** Required work **
Your task is to quote the records from their first line through the line containing "COL = SC.collection", with nothing added or left out.

** Data for processing **

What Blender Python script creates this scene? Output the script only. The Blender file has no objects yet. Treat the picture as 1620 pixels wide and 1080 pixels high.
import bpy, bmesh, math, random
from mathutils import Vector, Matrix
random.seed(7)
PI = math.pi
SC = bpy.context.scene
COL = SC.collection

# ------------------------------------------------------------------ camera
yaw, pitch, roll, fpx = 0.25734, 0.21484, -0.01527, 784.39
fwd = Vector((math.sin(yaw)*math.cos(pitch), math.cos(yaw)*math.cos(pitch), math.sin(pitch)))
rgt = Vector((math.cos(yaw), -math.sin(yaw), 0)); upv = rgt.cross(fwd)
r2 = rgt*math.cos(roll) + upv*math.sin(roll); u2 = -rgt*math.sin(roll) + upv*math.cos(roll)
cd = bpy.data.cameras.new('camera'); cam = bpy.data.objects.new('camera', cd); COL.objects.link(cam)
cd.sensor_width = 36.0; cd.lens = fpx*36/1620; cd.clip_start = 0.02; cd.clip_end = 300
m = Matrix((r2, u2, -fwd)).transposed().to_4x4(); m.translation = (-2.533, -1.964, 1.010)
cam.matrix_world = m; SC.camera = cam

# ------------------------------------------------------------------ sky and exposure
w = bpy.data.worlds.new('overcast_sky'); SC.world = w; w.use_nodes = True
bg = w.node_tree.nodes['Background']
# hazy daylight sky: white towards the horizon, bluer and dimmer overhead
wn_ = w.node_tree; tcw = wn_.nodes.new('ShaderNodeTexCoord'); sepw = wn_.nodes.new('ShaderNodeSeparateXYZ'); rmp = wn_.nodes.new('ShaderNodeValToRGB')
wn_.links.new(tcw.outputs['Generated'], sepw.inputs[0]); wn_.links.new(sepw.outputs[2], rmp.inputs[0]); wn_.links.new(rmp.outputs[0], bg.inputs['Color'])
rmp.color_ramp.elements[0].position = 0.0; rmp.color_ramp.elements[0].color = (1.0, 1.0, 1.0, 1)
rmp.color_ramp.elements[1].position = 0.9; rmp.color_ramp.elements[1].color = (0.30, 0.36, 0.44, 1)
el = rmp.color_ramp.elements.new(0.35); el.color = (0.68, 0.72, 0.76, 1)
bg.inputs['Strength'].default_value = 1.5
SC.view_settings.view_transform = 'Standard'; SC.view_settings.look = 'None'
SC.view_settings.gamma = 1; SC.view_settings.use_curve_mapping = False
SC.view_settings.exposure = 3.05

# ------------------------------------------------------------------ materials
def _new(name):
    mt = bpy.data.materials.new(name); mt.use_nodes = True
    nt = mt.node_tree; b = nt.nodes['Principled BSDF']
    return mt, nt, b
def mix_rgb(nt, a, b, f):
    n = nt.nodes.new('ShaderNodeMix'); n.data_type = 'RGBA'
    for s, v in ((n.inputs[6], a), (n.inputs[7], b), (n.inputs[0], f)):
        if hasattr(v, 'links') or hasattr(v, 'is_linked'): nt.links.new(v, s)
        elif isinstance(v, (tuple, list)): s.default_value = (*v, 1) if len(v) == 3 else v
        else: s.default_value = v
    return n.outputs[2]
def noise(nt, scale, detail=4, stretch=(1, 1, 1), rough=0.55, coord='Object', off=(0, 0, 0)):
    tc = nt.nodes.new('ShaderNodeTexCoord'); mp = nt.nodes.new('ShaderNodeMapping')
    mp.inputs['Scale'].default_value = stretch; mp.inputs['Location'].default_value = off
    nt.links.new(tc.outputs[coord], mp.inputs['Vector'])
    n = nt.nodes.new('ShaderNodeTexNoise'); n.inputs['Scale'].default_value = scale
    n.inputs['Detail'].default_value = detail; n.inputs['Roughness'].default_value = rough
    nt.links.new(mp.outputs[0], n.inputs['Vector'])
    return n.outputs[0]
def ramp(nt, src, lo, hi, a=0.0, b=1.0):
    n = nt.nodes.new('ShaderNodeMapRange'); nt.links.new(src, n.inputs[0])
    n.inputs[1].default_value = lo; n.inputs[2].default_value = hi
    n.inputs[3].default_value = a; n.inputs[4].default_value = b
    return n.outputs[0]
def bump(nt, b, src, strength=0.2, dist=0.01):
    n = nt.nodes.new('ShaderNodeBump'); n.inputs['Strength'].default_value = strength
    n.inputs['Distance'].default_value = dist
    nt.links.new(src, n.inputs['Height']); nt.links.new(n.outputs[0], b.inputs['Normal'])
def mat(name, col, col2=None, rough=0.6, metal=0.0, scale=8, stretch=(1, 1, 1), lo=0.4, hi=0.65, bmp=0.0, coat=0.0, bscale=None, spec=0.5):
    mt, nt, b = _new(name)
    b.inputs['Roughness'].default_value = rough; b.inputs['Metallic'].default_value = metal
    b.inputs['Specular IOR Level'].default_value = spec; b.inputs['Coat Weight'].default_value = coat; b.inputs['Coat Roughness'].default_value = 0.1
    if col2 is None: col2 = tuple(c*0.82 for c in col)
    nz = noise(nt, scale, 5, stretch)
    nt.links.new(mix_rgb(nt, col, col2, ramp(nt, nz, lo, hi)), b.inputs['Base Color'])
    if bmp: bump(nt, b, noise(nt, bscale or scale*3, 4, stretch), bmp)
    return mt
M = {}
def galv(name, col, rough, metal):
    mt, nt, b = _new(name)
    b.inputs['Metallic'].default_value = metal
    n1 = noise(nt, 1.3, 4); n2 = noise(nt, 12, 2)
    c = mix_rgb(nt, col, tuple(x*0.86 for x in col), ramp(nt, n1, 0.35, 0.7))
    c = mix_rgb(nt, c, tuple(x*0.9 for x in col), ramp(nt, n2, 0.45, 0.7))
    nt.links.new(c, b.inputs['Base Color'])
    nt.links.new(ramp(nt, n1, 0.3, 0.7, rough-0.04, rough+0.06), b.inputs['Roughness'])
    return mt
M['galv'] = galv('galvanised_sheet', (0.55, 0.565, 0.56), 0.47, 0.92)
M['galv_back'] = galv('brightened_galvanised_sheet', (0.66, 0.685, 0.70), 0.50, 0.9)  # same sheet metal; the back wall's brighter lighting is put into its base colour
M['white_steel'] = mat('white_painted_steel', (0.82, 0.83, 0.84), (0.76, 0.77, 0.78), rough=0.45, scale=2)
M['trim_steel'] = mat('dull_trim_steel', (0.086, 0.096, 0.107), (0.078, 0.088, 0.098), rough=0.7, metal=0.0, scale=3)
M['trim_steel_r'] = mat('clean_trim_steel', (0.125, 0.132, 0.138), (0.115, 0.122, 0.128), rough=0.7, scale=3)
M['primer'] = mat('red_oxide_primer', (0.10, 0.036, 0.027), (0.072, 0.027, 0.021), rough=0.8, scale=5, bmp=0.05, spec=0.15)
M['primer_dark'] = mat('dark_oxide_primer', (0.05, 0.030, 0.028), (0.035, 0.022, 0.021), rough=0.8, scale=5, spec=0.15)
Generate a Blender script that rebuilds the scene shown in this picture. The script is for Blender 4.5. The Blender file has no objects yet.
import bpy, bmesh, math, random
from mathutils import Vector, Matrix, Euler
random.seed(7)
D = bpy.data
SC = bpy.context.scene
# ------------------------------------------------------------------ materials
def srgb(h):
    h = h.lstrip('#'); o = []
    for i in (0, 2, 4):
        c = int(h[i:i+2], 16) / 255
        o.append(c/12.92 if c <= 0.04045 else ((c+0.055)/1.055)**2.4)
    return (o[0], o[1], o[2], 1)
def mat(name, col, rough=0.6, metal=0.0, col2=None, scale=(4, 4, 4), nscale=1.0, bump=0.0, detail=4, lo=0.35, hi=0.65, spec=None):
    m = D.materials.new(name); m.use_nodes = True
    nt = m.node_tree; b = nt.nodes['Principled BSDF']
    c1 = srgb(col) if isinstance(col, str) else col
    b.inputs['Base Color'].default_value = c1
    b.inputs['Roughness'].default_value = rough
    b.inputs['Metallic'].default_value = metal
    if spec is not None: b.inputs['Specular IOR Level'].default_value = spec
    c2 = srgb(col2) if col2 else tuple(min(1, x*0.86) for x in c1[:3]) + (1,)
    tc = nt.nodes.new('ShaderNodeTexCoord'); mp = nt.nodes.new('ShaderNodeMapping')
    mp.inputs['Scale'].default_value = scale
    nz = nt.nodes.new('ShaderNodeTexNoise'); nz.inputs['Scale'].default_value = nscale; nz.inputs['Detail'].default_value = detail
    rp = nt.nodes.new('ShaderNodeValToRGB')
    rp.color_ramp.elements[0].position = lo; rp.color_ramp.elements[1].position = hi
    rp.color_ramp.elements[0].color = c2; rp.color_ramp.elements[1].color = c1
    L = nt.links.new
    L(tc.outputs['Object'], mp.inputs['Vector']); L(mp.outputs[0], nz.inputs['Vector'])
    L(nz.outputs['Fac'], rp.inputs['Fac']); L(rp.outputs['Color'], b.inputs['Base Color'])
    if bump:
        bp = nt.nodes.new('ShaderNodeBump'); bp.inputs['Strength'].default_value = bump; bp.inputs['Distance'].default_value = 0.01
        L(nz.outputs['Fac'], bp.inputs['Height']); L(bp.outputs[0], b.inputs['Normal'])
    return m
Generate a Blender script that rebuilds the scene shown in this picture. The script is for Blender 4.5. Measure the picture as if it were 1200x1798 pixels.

** Answer to the task **
What Blender Python script creates this scene? Output the script only. The Blender file has no objects yet. Treat the picture as 1620 pixels wide and 1080 pixels high.
import bpy, bmesh, math, random
from mathutils import Vector, Matrix
random.seed(7)
PI = math.pi
SC = bpy.context.scene
COL = SC.collection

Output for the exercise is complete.